▶ [Description of the task]: Where a line holds the string "follow", return that line.

▶ [Record set]:
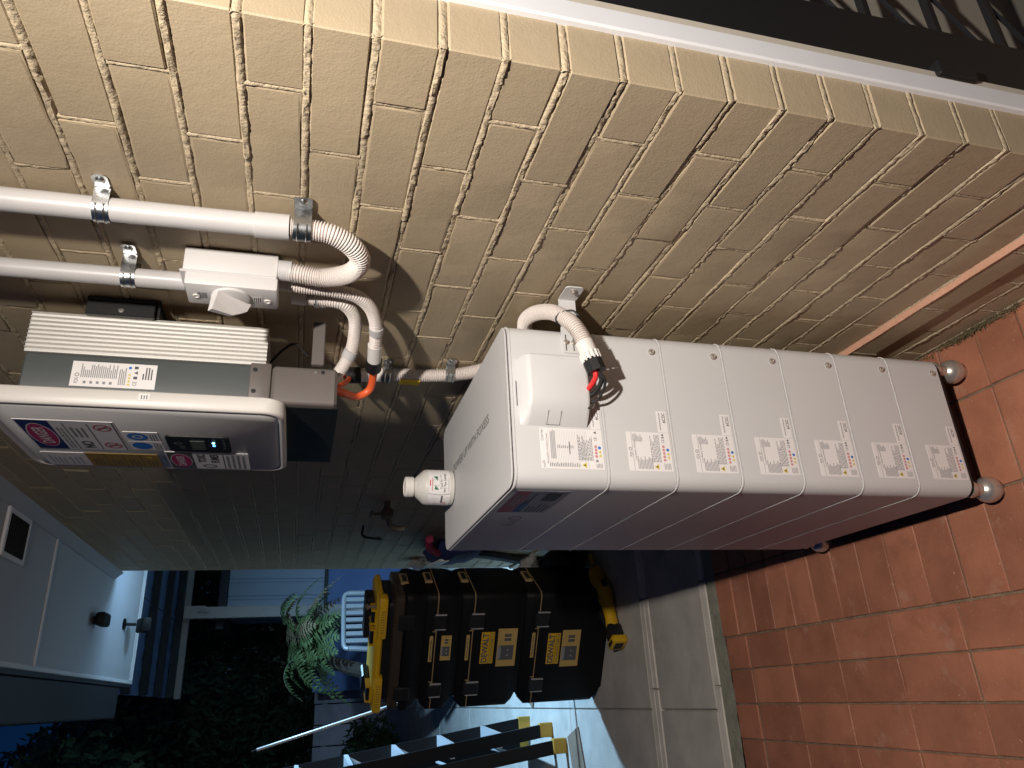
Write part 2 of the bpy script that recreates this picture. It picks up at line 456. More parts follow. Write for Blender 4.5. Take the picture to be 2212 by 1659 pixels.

--

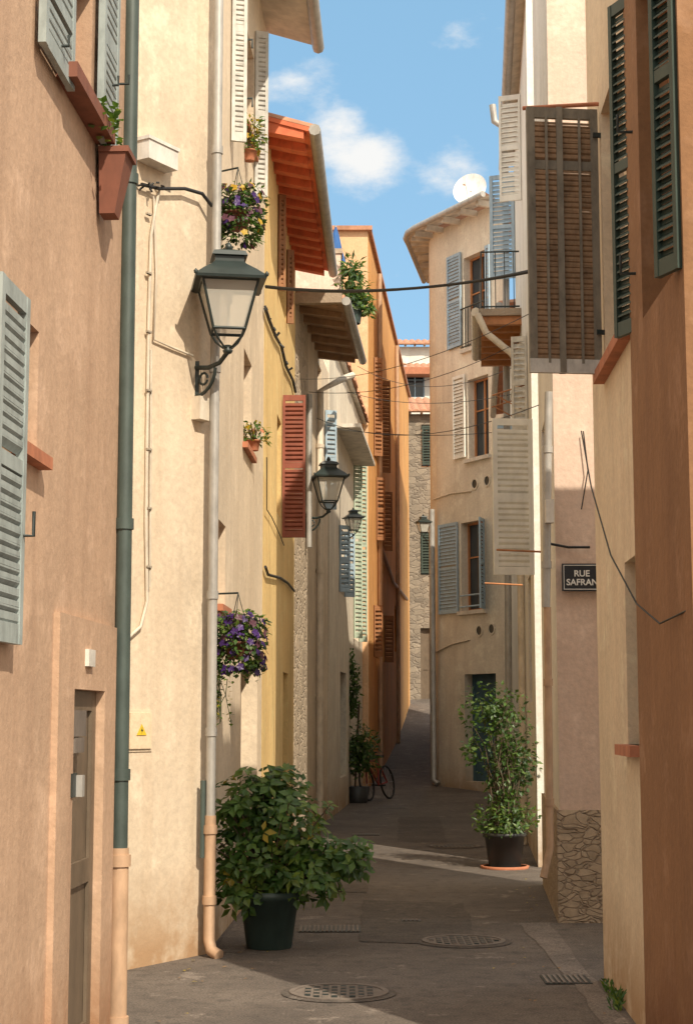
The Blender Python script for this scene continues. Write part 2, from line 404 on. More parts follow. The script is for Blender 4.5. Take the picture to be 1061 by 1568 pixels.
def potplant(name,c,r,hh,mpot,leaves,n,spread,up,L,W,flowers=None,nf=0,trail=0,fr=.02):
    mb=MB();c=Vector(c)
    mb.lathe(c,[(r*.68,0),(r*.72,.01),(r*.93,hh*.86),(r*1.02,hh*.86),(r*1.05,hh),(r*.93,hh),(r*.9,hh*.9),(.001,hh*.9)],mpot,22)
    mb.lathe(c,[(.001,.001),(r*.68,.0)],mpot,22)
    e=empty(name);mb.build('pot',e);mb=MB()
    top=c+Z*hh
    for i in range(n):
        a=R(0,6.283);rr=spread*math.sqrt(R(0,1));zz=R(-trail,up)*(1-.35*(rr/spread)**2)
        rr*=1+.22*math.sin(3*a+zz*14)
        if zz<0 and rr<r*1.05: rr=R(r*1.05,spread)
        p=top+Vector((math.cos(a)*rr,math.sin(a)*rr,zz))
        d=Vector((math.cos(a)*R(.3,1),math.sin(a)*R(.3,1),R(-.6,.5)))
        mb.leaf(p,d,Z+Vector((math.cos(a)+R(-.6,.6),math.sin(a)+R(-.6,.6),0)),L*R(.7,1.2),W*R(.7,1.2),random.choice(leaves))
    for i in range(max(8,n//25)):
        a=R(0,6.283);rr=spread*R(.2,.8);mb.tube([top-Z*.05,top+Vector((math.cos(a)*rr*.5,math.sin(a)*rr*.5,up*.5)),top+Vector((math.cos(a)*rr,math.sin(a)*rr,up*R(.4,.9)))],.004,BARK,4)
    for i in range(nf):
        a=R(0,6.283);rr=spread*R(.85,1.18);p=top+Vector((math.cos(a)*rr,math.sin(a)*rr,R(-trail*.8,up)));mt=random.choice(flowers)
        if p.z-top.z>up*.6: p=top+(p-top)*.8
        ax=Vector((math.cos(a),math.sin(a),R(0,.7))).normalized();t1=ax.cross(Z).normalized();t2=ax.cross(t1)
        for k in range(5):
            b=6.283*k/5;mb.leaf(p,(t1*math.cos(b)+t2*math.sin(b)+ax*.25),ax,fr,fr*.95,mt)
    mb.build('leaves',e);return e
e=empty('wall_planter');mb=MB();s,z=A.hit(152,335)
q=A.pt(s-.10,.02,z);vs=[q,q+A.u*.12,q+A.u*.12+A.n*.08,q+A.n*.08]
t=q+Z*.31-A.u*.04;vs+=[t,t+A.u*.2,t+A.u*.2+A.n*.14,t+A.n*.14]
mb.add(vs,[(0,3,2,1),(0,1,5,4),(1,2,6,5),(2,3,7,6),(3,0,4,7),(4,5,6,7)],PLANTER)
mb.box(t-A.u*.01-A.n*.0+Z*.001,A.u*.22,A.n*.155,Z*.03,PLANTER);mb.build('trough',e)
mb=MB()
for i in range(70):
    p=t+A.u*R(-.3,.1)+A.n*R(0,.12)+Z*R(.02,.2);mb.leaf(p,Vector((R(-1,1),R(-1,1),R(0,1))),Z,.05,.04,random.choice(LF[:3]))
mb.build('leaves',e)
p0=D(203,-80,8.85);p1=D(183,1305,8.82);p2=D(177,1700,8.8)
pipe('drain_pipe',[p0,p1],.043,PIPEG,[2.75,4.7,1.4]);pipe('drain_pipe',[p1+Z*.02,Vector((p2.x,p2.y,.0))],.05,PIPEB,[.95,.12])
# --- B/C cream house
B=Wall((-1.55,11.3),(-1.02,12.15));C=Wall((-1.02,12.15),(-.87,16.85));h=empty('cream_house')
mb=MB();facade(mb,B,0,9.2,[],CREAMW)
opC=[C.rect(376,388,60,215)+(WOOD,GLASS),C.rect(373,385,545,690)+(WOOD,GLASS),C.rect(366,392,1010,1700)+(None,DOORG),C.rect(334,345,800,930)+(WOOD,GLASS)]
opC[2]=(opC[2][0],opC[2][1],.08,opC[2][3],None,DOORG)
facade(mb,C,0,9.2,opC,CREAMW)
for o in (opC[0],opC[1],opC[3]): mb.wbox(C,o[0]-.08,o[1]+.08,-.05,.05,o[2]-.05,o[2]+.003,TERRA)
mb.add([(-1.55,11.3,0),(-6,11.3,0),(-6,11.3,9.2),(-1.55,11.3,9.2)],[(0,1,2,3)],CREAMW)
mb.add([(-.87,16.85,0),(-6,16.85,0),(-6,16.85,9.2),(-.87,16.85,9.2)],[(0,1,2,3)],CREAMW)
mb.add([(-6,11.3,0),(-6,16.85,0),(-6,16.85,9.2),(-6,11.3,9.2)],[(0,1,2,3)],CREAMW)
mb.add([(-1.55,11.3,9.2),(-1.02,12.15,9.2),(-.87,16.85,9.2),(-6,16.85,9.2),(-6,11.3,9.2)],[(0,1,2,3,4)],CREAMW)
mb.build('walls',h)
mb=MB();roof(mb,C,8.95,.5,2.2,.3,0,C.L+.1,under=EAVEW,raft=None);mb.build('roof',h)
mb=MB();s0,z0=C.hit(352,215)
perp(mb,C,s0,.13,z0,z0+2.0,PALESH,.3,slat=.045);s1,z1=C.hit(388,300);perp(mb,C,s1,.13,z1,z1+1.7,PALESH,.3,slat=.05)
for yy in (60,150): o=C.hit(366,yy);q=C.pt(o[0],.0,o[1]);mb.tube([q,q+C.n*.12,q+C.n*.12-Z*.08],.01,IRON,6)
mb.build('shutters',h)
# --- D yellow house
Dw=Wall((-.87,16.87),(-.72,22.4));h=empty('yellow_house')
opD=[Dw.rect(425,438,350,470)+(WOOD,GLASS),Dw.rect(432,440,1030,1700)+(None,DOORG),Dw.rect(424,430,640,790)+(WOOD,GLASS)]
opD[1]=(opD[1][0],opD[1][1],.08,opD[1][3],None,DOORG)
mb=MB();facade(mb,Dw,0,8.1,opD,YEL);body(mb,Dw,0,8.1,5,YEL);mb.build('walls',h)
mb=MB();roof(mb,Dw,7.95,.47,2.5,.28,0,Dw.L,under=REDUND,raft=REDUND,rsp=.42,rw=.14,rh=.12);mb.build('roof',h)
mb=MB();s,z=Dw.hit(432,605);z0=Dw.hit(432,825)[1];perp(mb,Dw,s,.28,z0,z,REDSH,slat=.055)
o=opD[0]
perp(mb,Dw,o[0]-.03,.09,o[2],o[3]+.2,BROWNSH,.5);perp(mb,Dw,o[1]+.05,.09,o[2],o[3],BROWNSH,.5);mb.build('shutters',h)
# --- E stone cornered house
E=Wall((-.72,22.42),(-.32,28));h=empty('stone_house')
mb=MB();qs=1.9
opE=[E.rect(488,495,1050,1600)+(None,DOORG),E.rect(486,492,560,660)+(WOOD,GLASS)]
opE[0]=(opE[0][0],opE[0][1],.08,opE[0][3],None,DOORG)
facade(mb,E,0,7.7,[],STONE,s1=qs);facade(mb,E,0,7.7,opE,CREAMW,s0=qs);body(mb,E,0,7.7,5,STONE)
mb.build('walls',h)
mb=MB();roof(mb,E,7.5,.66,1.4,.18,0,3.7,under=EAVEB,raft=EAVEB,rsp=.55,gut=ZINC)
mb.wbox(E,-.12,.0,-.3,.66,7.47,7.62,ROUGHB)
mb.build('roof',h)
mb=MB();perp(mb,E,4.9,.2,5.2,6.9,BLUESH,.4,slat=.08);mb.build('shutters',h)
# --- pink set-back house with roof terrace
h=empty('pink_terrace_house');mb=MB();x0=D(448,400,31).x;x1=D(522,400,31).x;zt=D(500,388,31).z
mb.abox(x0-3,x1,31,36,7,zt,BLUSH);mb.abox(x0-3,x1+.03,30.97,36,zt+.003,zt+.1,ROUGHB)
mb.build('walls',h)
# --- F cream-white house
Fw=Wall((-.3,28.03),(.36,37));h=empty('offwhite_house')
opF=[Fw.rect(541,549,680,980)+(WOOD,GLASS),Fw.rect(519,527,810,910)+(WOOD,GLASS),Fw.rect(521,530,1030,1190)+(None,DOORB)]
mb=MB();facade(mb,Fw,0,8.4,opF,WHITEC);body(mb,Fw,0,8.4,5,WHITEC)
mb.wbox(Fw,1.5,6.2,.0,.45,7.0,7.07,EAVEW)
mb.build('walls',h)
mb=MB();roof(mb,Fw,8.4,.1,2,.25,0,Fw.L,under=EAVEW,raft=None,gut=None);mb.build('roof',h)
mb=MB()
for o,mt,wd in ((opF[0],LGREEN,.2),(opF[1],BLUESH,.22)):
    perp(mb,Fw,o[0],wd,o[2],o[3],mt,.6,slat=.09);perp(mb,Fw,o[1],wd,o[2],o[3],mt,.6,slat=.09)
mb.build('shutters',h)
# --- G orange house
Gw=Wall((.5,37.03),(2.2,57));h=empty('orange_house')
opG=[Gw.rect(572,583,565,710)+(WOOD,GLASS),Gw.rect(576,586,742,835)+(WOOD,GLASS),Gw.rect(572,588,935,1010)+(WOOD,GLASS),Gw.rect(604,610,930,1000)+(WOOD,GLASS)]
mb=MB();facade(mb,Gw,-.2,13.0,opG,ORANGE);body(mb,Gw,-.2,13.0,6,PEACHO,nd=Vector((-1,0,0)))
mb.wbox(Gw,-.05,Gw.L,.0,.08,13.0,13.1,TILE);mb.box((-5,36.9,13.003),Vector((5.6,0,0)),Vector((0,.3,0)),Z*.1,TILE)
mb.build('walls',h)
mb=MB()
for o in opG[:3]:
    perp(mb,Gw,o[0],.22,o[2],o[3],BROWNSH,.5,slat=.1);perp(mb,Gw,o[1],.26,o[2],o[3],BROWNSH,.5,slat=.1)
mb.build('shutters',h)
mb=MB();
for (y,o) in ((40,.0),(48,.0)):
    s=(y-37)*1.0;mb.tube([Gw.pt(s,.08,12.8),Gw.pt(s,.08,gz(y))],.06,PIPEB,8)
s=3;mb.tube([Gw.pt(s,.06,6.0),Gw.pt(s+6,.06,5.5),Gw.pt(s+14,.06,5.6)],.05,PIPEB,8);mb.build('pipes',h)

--

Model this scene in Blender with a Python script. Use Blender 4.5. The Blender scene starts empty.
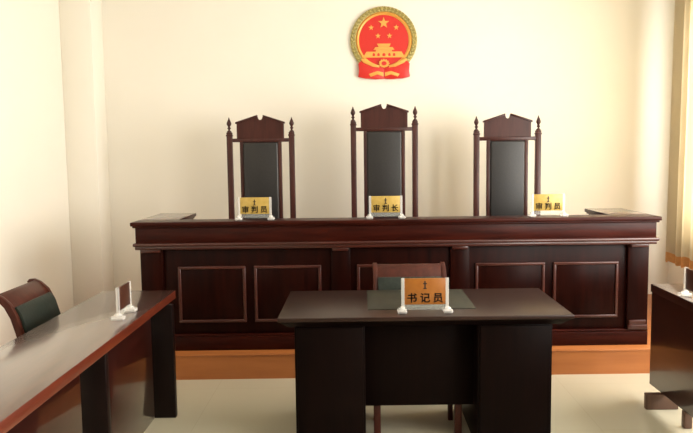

▶ [Answer to this task]:
Write part 2 of the bpy script that recreates this picture. It picks up at line 456. More parts follow. Write for Blender 4.5. Take the picture to be 2212 by 1659 pixels.
The Blender Python script for this scene continues. Write part 2, from line 404 on. More parts follow. The script is for Blender 4.5. Take the picture to be 1061 by 1568 pixels.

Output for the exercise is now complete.